Price appreciation has experienced a huge jump in recent years with values up as much as 35 per cent over the last two years in the luxury market.  The majority of upper-end sales occur at the $500,000 to $900,000 price points.  Currently, the highest priced residential listing is $1,475,000.

The offshore development of Hebron, Newfoundland’s fourth oil field, located just 350 kilometers from St. John’s, is forecast to further impact the local economy.  In the foreseeable future, the province is expected to receive significant royalties from offshore oil activity.  The revenues will help diminish the highest per-capita debt in the country and secure Newfoundland’s economic outlook and that of the residential real estate market.

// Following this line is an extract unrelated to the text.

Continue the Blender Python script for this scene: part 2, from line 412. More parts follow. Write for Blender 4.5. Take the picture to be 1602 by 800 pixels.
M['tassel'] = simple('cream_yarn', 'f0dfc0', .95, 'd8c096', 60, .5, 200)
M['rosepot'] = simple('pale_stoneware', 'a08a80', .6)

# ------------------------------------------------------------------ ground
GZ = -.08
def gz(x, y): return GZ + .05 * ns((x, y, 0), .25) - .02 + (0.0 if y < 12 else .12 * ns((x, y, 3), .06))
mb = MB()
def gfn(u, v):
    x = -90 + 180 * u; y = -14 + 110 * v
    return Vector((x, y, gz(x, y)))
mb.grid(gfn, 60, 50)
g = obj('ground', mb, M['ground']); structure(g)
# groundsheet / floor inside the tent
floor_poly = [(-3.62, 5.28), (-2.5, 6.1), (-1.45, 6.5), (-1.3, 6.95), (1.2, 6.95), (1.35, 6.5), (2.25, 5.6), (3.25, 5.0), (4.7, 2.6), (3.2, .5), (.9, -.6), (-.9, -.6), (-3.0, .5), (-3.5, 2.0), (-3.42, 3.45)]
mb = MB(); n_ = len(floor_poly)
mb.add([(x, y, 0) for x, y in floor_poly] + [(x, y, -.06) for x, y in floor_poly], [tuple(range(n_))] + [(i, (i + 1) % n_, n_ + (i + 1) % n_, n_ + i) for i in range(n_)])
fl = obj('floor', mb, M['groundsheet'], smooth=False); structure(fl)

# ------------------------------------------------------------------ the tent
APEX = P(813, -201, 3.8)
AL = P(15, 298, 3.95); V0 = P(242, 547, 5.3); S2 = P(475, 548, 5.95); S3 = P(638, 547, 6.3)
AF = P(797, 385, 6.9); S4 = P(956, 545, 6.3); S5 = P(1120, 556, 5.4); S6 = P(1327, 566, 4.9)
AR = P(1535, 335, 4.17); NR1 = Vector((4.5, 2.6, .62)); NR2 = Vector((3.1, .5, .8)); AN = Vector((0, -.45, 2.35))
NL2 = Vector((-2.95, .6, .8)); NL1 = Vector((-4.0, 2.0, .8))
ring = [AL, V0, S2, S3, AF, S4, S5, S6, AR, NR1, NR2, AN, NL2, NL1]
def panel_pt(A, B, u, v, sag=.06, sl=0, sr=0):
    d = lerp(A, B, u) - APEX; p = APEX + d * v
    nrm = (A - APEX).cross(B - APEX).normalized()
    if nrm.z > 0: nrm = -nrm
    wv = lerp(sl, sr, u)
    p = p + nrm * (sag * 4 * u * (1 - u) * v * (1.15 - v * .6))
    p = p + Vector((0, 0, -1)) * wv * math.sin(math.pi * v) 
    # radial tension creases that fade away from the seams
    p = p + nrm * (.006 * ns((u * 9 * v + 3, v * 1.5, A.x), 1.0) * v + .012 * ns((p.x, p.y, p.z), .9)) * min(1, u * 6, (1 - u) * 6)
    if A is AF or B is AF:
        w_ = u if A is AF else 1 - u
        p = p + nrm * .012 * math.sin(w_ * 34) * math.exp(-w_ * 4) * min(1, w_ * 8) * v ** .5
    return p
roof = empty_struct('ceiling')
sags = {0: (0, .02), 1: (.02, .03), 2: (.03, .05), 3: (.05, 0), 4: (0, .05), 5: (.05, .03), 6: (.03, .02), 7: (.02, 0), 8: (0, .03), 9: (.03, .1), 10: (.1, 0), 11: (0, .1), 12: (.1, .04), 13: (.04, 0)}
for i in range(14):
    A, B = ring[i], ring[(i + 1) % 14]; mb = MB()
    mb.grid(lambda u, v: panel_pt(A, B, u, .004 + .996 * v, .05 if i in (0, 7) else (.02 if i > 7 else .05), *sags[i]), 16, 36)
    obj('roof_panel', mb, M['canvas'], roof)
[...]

Leading the country in terms of percentage increase in luxury home sales are Regina (up 306 per cent); Winnipeg (up 89 per cent); St. John’s (up 78 per cent); Saskatoon (up 72 per cent); Kitchener-Waterloo (up 47 per cent); Ottawa (up 36 per cent); Halifax-Dartmouth (up 20 per cent); London (up 14 per cent); Greater Vancouver (up five per cent); and Victoria (up four per cent). Solid performance is likely a result of consumer confidence, particularly in provinces like Saskatchewan, Manitoba, Newfoundland, Nova Scotia, and parts of Ontario where solid economic fundamentals helped to bolster the number of homes sold in the upper-end.